Here is the ODE equation $xy' = 2y$. A book states that the interval where it makes sense doesn't include $0$. Can you explain why? As to me, I think it is defined everywhere.
This problem is from the book "Ordinary Differential Equations - Harry Pollard, Morris Tenenbaum". The exact problem states: "Prove that the functions in the right-hand column below are solutions of the differential equations in the left-hand columns. (Be sure to state the common interval for which solution and differential equation make sense.)"
$xy' = 2y$ and $y = x^2$ with the answer $x \neq 0$
As equation, as LB_O commented, the formula makes sense. However, the equation does not allow to determine a slope for $x=0$ for $y\ne 0$, and for $y=0$ the slope is arbitrary. In that view the equation is not a differential equation at $x=0$.
In general the domain of an ODE $y'=f(x,y)$ is an open set where $f$ is continuous. For an implicit ODE $0=F(x,y,y')$ one demands that $0=F(x,y,v)$ has at least one solution $v$ for any $(x,y)$ in the domain and that $\partial_vF(x,y,v)$ is invertible there, or that at least a unique continuous solution $v=f(x,y)$ exists locally around that point.

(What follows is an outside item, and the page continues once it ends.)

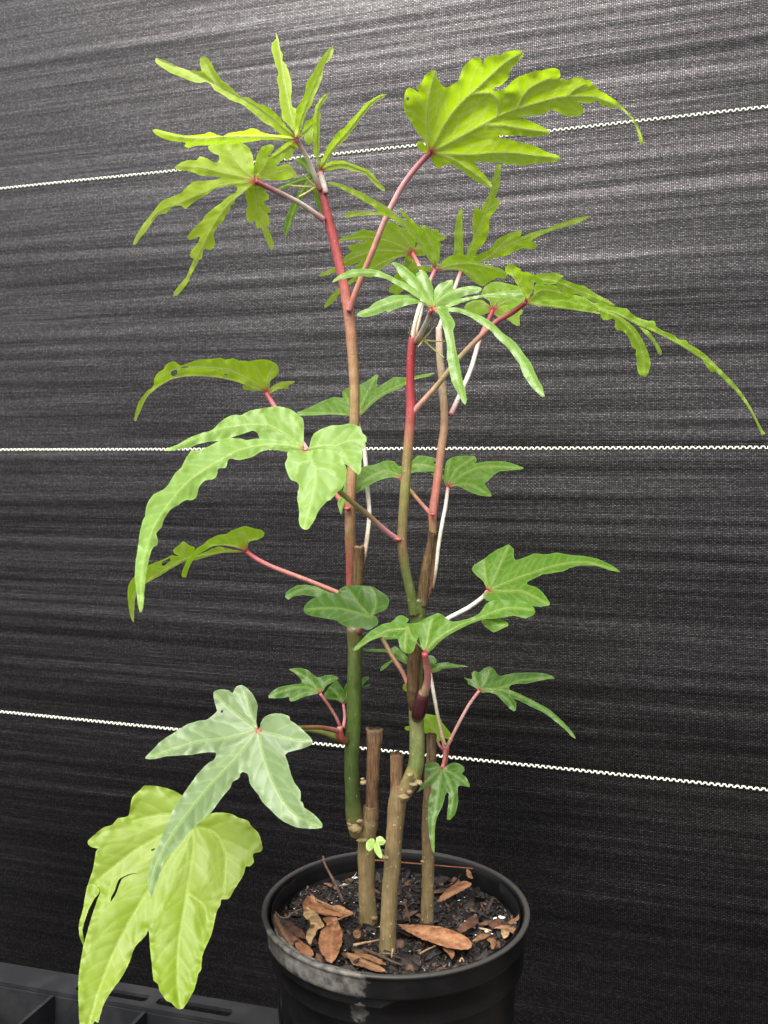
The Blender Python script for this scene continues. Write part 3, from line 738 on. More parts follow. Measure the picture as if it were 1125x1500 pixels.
NLEAF = 0
def leaf(mat, J, Z, patches, k=.0, kx=0.0, fold=0.0, cap=14, droop=0.0, petiole=None, pr=3.2, pcol=None, Zs=None, bumps=(), quilt=.28, wave=.8, grid=2.5, label=None, holes=(), sv=15, heart=9, vw=1.6, veincol=None):
    """J: junction (px,py); Z its depth; patches: (outline, [veins]) in photo pixels; depth leaves the picture plane by tilt, fold, droop and bumps (mm)."""
    global NLEAF
    NLEAF += 1; rg = np.random.RandomState(NLEAF); sd = NLEAF * 7.3
    J = np.array(J, float)
    V3, F3, AV, AE, AH = [], [], [], [], []; vein_g = []
    for ip, patch in enumerate(patches):
        out, veins = patch[0], patch[1]; off = patch[2] if len(patch) > 2 else 0.0; kk = patch[3] if len(patch) > 3 else k; kkx = patch[4] if len(patch) > 4 else kx
        o = resample(out, 3.0, True); vl = [resample(v, 4.0, False) for v in veins]
        o = o + np.array([[noise.noise((p[0] * .22, p[1] * .22, sd)), noise.noise((p[0] * .22, p[1] * .22, sd + 40))] for p in o]) * .55
        hl = [resample(h, 2.5, True) for h in holes if in_poly(h.mean(0)[None], o)[0]]
        vs, fs = triangulate(o, hl, grid, NLEAF)
        sec = side_veins(vl, o, rg, sv) if vl else []
        A, B = polysegs(vl); A2, B2 = polysegs(sec)
        def depth(p):
            p = np.asarray(p, float); dx, dy = p[:, 0] - J[0], p[:, 1] - J[1]; r = np.hypot(dx, dy)
            dz = kk * dy + kkx * dx + droop * (r / 100) ** 2 * 10 + off * np.clip(r / 12, 0, 1)
            if len(A) and fold: dz = dz + fold * cap * (1 - np.exp(-seg_dist(p, A, B) / cap))
            for (bx, by, a, rad) in bumps: dz = dz + a * np.exp(-((p[:, 0] - bx) ** 2 + (p[:, 1] - by) ** 2) / (2 * rad * rad))
            if quilt:
                q = np.full(len(p), 9.0)
                if len(A): q = np.minimum(q, seg_dist(p, A, B))
                if len(A2): q = np.minimum(q, seg_dist(p, A2, B2))
                dz = dz - quilt * (1 - np.exp(-q / 4.5))
            if wave:
                eb = np.exp(-seg_dist(p, o, np.roll(o, -1, 0)) / 7)
                dz = dz + np.array([wave * (noise.noise((q[0] * .016, q[1] * .016, sd)) * 1.8 + .25 * noise.noise((q[0] * .05, q[1] * .05, sd + 5)) + e * 1.5 * noise.noise((q[0] * .085, q[1] * .085, sd + 9))) for q, e in zip(p, eb)])
            return Z + dz / 1000
        z_ = depth(vs); b = len(V3)
        V3 += [P(x, y, zz) for (x, y), zz in zip(vs, z_)]; F3 += [tuple(int(i) + b for i in t) for t in fs]
        av = np.zeros(len(vs))
        if len(A): av = np.maximum(av, np.clip(1.2 - seg_dist(vs, A, B) / 2.2, 0, 1))
        if len(A2): av = np.maximum(av, .42 * np.clip(1.15 - seg_dist(vs, A2, B2) / 1.7, 0, 1))
        AV.append(av); AE.append(np.clip(1.1 - seg_dist(vs, o, np.roll(o, -1, 0)) / 2.2, 0, 1))
        AH.append(np.clip(1.15 - np.hypot(vs[:, 0] - J[0], vs[:, 1] - J[1]) / heart, 0, 1) if heart else np.zeros(len(vs)))
        for l in vl:
            if len(l) < 3: continue
            zz = depth(l); n = len(l); r0 = vw
            cen = [P(x, y, q - .0001) for (x, y), q in zip(l, zz)]
            vc = np.array(veincol or (.50, .58, .20)); red = np.array((.45, .08, .09))
            cl = [vc + (red - vc) * float(np.clip(1.2 - np.hypot(*(q - J)) / max(heart * 1.7, 1), 0, 1)) if heart else vc for q in l]
            vein_g.append(sweep(cen, [r0 * .8 * (1 - .78 * i / (n - 1)) / FPX * Z for i in range(n)], cl, 6))
    # every visible face should look towards the camera
    me = mesh('leaf', V3, F3)
    cz = sum((p.normal.dot(cam.location - p.center) for p in me.polygons))
    if cz < 0: me.flip_normals()
    attr(me, 'vein', np.concatenate(AV)); attr(me, 'rim', np.concatenate(AE)); attr(me, 'heart', np.concatenate(AH))
    lo = link('leaf', me, LM[mat], plant)
    if label: lo['label'] = label
    if vein_g: link('veins', col_mesh('veins', join(*vein_g)), VEINM, lo)
    if petiole is not None:
        pts = np.array(petiole, float); d = np.concatenate([[0], np.cumsum(np.hypot(*np.diff(pts, axis=0).T))]); d /= d[-1]
        pc = pcol or [RED, PINK, PINK, RED]; g = []
        for i, (x, y) in enumerate(pts):
            q = d[i] * (len(pc) - 1); a = min(int(q), len(pc) - 2); c = np.array(pc[a]) + (np.array(pc[a + 1]) - np.array(pc[a])) * (q - a)
            zz = Z + (Zs - Z) * d[i] + (.0005 if i == 0 else 0)
            g.append((x, y, zz, (pr if not isinstance(pr, tuple) else pr[0] + (pr[1] - pr[0]) * d[i]) * (.92 if i == 0 else .95 if i < len(pts) - 1 else 1.15), tuple(c)))
        link('petiole', col_mesh('petiole', tube_geo(g, 10, .02, sd, 4)), PET, lo)
    return lo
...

If the determination of the domain of the ODE is focused on the $x$-axis as in the given task, then the domain in question has the form $I\times \Bbb R^n$ where $I$ is an open interval. Thus if one point $(x,y)$ is not in the domain, then the whole line $\{x\}\times\Bbb R^n$ is not in the domain.
Note that if you look at continuous continuations of solutions of the given ODE in $x=0$, then the general solution is $$ y(x)=\begin{cases}C_1x^2&\text{ for }x\ge 0,\\C_2x^2&\text{ for }x<0,\end{cases} $$ with independent constants $C_1,C_2$.